## Your objective
Lines with "Model this scene" and "col = scene.collection" mark the range, both included. Reproduce exactly that stretch, without pictures.

## Data for this task
- - - - -

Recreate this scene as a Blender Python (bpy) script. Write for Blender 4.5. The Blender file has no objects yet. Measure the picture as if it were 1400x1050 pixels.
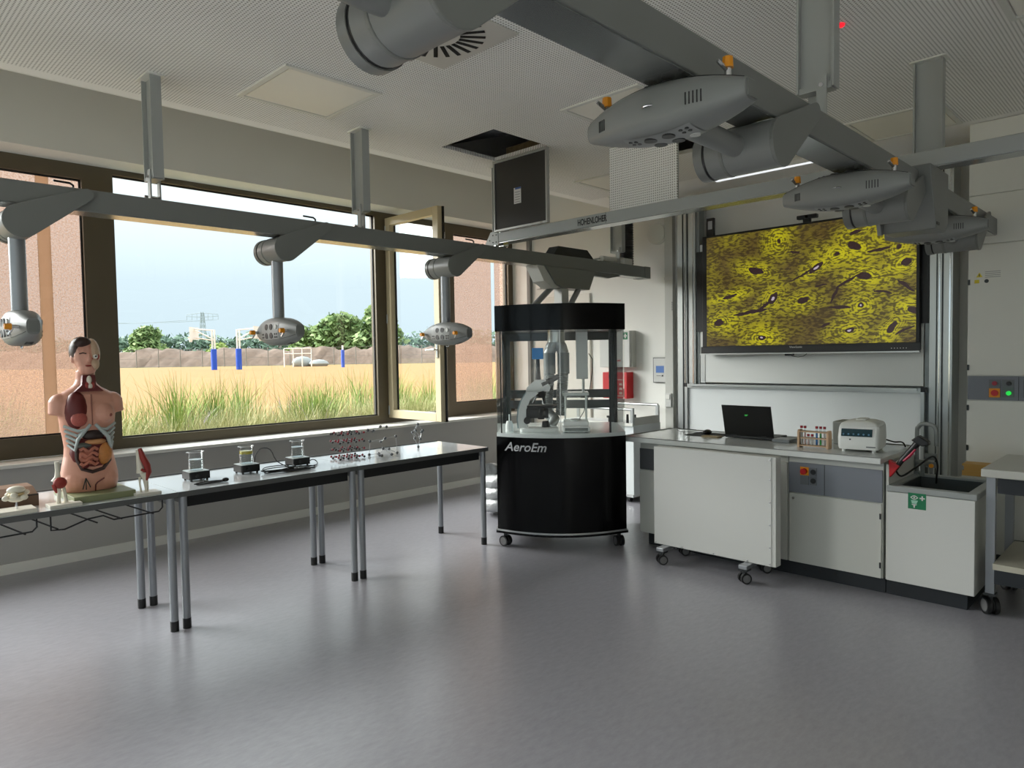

- - - - -

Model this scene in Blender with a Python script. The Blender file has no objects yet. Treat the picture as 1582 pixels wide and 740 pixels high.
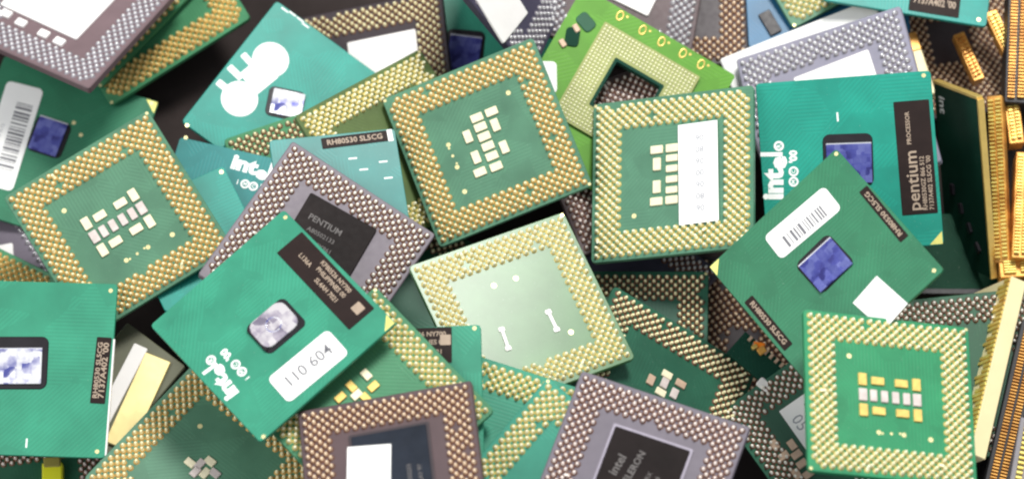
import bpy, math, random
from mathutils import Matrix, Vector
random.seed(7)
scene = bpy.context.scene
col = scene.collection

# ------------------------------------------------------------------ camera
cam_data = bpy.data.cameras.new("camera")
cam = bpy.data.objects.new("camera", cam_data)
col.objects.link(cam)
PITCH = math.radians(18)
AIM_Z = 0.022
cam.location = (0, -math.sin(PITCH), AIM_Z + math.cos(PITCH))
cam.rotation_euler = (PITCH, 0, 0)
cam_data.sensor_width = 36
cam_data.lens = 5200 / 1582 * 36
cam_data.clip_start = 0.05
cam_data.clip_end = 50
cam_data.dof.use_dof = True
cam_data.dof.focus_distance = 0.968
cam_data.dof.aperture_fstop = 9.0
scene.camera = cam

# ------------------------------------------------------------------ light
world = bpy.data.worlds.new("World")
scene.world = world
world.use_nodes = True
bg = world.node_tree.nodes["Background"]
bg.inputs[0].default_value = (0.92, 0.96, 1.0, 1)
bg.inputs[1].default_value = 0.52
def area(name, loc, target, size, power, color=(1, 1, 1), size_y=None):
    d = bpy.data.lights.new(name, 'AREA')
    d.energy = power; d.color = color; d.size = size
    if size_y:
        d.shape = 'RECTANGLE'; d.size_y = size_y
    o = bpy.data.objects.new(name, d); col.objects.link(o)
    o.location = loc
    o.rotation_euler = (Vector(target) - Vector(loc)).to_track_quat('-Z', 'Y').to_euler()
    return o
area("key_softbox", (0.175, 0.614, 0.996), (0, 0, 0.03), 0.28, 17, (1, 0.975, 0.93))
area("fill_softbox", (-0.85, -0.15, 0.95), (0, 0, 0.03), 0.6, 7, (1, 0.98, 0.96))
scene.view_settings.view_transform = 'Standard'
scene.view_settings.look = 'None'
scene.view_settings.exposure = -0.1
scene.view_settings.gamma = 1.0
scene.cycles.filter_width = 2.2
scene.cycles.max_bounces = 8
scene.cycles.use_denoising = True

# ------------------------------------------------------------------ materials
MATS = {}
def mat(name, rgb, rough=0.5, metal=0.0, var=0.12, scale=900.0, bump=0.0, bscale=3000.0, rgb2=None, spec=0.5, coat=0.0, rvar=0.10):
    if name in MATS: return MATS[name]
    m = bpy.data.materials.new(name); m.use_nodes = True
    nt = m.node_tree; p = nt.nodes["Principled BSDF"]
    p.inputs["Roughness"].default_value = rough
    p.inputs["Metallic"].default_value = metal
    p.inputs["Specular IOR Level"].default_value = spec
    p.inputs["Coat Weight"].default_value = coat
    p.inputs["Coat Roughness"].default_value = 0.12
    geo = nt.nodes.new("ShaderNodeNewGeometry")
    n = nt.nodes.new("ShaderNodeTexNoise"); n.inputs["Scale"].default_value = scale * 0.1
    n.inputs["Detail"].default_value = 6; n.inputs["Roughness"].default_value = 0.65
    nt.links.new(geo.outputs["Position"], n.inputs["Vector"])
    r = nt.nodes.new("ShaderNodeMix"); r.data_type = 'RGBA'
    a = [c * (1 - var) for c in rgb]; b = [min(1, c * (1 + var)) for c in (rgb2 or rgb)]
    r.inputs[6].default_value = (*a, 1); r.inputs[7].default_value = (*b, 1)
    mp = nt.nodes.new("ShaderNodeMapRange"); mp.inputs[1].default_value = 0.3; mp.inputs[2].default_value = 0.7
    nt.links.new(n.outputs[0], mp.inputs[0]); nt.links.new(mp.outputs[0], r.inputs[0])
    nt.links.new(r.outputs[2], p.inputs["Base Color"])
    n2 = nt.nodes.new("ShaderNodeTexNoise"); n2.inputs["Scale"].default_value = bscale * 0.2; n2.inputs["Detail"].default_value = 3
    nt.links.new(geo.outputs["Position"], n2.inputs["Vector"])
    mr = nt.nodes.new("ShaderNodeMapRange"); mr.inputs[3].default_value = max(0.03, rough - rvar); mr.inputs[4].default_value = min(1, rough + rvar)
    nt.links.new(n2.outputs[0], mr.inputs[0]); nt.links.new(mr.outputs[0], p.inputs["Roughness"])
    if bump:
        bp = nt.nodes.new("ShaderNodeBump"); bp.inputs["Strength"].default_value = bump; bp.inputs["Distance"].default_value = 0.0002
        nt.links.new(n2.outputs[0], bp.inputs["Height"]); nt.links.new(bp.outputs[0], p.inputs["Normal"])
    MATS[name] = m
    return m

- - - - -

## Problem solution
Model this scene in Blender with a Python script. The Blender file has no objects yet. Treat the picture as 1582 pixels wide and 740 pixels high.
import bpy, math, random
from mathutils import Matrix, Vector
random.seed(7)
scene = bpy.context.scene
col = scene.collection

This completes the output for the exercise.